I ran into the lab assistant teacher lady a few months ago. Somewhere. At a wedding, at an exhibition, at the mall, at a sports tournament, at the theatre. Doesn't matter. I might have just dreamed her up. But it brought back memories of my Girlfriend. My girlfriend when I was seventeen and she was seventeen, we sat side by side in the Zoology lab. She was the one, oh she was so beautiful.

And I don't mean your conventional beautiful when I say she was beautiful. She had a bony face, and was rather thin (some men like to hold on to some flesh), and she always talked as if she had a mouth full of saliva. The mind remembers the most pathetic of things, but the mind is right. One day I saw her wearing a long sleeved dress and the entire sleeve, right from her shoulder to her wrist was embroidered to reveal her skin through the holes. 

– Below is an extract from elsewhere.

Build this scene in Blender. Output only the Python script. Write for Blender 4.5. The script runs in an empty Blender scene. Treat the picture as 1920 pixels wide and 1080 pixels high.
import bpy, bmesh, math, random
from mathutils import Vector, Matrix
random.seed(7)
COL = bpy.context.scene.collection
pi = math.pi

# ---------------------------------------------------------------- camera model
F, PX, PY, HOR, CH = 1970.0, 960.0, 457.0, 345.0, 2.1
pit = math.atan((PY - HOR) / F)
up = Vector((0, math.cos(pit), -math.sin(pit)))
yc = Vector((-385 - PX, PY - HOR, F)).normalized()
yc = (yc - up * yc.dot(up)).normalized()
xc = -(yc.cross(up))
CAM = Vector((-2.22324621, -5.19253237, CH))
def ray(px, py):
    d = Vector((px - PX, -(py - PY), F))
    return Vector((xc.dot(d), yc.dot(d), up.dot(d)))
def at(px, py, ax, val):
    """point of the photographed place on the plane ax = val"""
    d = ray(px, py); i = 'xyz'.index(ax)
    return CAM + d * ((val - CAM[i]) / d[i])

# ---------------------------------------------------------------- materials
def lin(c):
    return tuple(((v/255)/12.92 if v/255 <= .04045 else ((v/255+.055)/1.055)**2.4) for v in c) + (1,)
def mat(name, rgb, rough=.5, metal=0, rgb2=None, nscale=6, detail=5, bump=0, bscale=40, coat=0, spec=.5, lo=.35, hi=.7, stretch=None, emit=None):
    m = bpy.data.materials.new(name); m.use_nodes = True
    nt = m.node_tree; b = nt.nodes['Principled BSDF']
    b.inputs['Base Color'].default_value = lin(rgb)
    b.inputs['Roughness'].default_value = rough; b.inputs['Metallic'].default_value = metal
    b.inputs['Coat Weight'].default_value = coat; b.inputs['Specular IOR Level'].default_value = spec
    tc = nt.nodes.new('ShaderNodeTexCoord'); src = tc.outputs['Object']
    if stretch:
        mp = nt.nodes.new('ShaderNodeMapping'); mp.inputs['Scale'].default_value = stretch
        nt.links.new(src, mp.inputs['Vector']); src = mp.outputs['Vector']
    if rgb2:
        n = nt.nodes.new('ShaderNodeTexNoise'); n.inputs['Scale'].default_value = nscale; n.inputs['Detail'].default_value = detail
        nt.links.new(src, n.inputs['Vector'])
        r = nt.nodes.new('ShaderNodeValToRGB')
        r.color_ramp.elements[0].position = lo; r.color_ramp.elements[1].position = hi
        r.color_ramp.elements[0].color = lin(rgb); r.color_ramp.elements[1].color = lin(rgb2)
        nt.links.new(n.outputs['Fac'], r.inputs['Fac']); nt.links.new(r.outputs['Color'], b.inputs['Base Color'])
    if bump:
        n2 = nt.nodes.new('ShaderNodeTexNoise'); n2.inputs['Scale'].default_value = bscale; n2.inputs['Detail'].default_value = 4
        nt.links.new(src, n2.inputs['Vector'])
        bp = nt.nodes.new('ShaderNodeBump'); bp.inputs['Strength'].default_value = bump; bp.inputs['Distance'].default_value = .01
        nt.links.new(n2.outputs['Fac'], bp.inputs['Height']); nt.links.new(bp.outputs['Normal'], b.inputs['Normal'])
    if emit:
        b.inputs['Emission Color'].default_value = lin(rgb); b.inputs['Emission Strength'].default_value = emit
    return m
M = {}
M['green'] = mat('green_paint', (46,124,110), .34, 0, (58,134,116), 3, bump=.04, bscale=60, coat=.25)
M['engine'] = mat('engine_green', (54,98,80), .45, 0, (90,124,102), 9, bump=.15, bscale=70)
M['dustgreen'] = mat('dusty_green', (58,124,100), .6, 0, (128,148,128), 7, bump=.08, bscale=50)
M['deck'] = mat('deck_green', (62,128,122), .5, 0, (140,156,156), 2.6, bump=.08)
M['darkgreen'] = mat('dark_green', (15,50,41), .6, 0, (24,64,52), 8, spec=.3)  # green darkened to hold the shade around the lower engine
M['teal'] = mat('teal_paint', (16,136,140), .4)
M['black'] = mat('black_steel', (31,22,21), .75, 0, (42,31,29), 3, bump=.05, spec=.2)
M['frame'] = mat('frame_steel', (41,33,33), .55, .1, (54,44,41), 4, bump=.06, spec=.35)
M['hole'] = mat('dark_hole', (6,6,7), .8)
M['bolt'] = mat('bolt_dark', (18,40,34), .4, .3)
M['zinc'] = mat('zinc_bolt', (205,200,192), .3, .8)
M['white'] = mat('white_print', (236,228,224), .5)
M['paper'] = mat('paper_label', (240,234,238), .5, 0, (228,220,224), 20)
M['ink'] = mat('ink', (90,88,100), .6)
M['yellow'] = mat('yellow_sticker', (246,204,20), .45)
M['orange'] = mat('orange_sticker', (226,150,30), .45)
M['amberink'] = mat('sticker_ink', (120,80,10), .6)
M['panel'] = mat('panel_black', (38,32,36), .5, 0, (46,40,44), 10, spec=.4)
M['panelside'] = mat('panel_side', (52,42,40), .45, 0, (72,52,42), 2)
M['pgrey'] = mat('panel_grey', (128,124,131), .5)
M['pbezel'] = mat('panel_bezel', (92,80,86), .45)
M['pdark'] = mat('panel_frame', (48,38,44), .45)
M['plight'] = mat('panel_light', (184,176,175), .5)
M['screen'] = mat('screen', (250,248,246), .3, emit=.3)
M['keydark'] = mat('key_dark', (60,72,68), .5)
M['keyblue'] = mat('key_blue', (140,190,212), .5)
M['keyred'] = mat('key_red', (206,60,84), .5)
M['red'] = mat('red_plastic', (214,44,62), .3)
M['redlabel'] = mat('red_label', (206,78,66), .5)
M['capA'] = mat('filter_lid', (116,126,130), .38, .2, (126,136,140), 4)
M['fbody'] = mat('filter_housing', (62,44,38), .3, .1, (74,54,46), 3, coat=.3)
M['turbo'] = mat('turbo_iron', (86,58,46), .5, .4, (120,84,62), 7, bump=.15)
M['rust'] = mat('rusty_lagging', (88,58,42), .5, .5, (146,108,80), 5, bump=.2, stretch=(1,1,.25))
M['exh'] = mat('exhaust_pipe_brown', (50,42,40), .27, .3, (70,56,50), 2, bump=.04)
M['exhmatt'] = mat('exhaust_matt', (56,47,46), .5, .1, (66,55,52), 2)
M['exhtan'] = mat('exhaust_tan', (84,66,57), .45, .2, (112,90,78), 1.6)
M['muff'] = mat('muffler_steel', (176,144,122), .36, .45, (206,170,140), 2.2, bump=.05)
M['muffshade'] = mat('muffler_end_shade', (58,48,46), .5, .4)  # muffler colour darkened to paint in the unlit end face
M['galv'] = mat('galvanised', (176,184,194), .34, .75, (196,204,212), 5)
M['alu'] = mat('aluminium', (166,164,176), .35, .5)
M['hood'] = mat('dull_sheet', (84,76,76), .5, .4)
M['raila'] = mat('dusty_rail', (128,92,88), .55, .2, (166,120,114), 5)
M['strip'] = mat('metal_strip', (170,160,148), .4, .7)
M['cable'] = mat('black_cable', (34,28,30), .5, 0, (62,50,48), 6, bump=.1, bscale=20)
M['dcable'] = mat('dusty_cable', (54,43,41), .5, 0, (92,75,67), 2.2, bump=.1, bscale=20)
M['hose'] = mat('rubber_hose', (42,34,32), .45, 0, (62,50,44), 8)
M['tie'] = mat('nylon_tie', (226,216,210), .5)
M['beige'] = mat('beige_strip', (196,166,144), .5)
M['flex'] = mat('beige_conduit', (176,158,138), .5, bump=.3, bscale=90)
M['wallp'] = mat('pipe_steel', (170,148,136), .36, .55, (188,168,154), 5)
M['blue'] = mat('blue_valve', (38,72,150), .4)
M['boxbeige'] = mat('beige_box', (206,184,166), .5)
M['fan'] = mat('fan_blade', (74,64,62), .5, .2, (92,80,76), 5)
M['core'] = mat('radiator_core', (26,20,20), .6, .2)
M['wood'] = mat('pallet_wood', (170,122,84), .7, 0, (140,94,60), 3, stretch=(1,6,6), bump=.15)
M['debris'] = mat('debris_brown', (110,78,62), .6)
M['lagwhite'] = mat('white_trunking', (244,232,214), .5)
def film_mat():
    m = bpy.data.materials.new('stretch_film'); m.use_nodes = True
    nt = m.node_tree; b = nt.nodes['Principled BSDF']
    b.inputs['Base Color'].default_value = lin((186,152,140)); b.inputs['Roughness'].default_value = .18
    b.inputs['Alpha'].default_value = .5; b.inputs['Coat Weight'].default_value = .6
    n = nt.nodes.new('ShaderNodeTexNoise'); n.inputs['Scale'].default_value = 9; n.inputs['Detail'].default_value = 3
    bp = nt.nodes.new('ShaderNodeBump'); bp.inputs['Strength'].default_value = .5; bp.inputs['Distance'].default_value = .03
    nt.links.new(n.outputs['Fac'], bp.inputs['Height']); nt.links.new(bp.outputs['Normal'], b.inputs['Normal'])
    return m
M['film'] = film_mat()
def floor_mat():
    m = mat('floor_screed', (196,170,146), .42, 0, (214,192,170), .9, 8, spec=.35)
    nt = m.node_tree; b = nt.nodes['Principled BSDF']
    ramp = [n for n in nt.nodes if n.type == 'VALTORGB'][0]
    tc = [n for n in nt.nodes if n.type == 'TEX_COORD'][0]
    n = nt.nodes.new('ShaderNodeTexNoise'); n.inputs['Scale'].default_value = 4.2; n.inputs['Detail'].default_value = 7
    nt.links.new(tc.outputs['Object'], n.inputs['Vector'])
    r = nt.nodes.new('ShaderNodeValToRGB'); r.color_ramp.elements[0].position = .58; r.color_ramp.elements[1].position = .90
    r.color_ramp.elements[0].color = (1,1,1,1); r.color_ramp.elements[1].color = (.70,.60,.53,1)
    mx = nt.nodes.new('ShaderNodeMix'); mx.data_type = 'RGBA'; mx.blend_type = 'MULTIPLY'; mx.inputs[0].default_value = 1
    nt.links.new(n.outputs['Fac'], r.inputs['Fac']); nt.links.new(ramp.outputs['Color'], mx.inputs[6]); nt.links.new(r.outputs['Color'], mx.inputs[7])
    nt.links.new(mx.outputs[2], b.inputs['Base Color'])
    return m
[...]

Not that I hadn't seen skin before. I had seen skin before. I had seen her bare arms, probably. But I cannot say what that dress did to me, I fell in love. Even today, I can see her thin wrist with a coppery bracelet with her initials dangling from it. And  her bony hands, with the veins showing, and the mild blue nail paint on evenly filed nails. What a view it was for parched eyes, from having seen mummified reptiles for too long. And since that day, till the end of college, I was deeply in love with her and held on to every meagre idea that gave me the hope of loving her a little longer. I decided to take a deep interest in Zoology because that was her favourite subject. There wasn't much success there. 

But I helped her with her Physics experiments which I was relatively better at. Helped her solve a Math problem here and there. But in no other class, did I have the access to her, the way I did in that Zoology class. Man, those hands.